Unique Poetry Resources and Apps

  • Bot or Not – When AI (Artificial Intelligence) meets poetry you have Bot or Not. A fun game that tests your identification skills to decide if the poem in question was written by a human or by a computer.
  • Poetry Machine – Students can create an original poem on this website using one of the 48 templates listed. Everything from acrostic and haikus to animal poems; there is something for all young poets.
  • Instant Poetry 2 – Poetry 2 is an iOS app the reminds me of magnetic poetry. Create your own poem with images and drag and drop words. Upload your own image to use, or refresh to get a list of new words. Write and share poetry with anyone! 
  • Rhyme Zone – A website that allows students to search for rhymes, synonyms, and definitions. Perfect for poetry and writing lyrics.
  • Poemix – Remix text into simple poetry. Source of text can be anything from your favorite book to tweets. Fun and simple to use.
  • Mesostic Poem Generator – Type in your name and a short bio and this program will create a mesostic poem for you. It is similar to an acrostic, but with the vertical phrase intersecting the middle of the line, as opposed to beginning each new line.
  • Poem Generator – Poem Generator allows students to choose the structure, enter words based on prompts and parts of speech and the website does the rest. With 14 structures to choose from, students can have fun exploring and writing.
  • Blackout Bard – Blackout Bard is a free mobile app that parallels blackout poetry in a digital form. Students can choose a block of text, blackout words, and style the remaining ones to create and share a poem.
  • Facing History and Ourselves – Facing History and Ourselves Poetry Section can help students explore and connect with issues of identity, group membership, and belonging, as well as provide models and inspiration for how they might tell their own stories.

Have I forgot to list any of your favorite resources, websites, apps for Poetry? Be sure to comment below and remember to share your National Poetry Activities that your students are doing this year.

Strategies to Help Students Unlock Poetry

My Post

Kids hate poetry. Well, not all kids, but by the time students entered my 9th Grade English class their feelings for poetry were typically between the levels of nonexistent to complete disdain.

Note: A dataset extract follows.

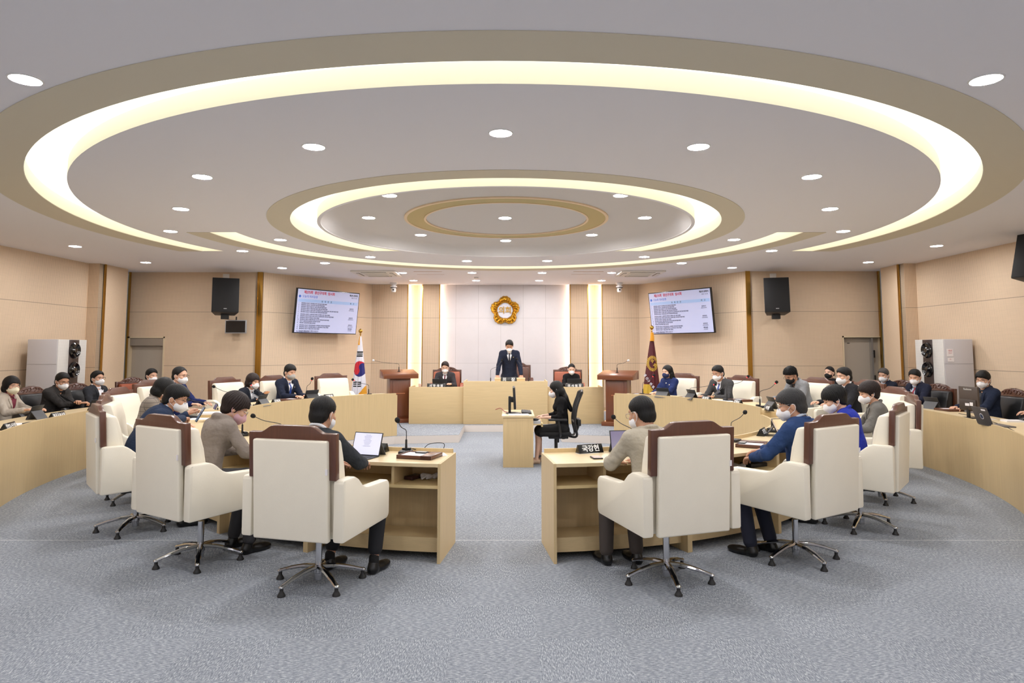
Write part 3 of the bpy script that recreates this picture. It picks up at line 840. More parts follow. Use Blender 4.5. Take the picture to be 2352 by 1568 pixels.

Students think poetry is difficult to understand, not relevant to their lives, or in a form that is not what they normally read or write.

Poetry depends on the effort of the reader.

Unlike a lengthy novel or even this blog post which allows me to write, explain, and use as much space as needed, poetry is intentional, compact, and demands an enhanced awareness from the reader. Educators can help students unlock the meaning of poems, which I believe, helps to change the negative perception of poetry into a positive one.  

Before Reading:

  • Notice the poet and title – what clues do they provide to help the reader understand the poem?
  • Identify form or visual clues – how many lines does the poem contain? (14 lines and looks like a square it is probably a sonnet) Is the structure familiar? Punctuation, font differences, stanzas, line placement (does the poem have a shape?) How could the form relate to the content?

After collecting initial thoughts based on the “Before Reading” preview of the poem, students should:

  • Read the poem multiple times
  • Read the poem out loud – your ears will pick up more than just reading it in your mind, does sound play an active role in the poem’s meaning?
  • Marginalia – annotate and make notes in the margins

During Reading:

  • Look up words that are unknown – every word that is in a poem is meant to be there. If a student does not know what a specific word means to have them look it up. Why did the author choose that specific word? How does knowing the definition of the word change what I am thinking?
  • Identify the speaker and situation – The speaker of the poem is not always the poet. What do I know about the speaker of this poem? Situation deals with time, location, and event. While a reader may not be able to identify all parts of the situation, the more one can identify aids into the understanding of the poem as a whole.
  • Identify tone
  • Notice rhythm and rhyme scheme – how is understanding enhanced?
  • Identify figurative language – imagery, metaphors, enjambment, slant rhyme, alliteration; how does the poet play with language and how does it enhance a reader’s understanding?
  • Notice the structure – Does the poem tell a story? Ask and answer a question? Structured like a speech or letter?

After Reading:

  • Reread margin notes
  • Reflect on notes, sound, information about the poem
  • Shared inquiry discussion with classmates

Providing students guidance and modeling on how readers unlock a poem’s meaning is a daunting task. Students should not be required to analyze and interpret every poem they read. Sometimes it is best to just read poems aloud to students, allowing them to appreciate the sound and interpret the poem holistically. In my own classroom, I would model these strategies of interpreting poetry for students before expecting them to do them on their own. We would read, write, and listen to all types of poems, some to unlock the meaning, others because I wanted them to hear some of my personal favorites. We would discuss poetry’s relationship to their lives, parallels to music, or current books they were reading all in verse. I wanted to reawaken their love of poetry, or at least open to giving it another chance.

When students become aware of intentional writing in poetry it enhances their awareness in the world. They begin to notice small nuances in what they see, read, watch, and hear and how these noticings amplify understanding of the world around them.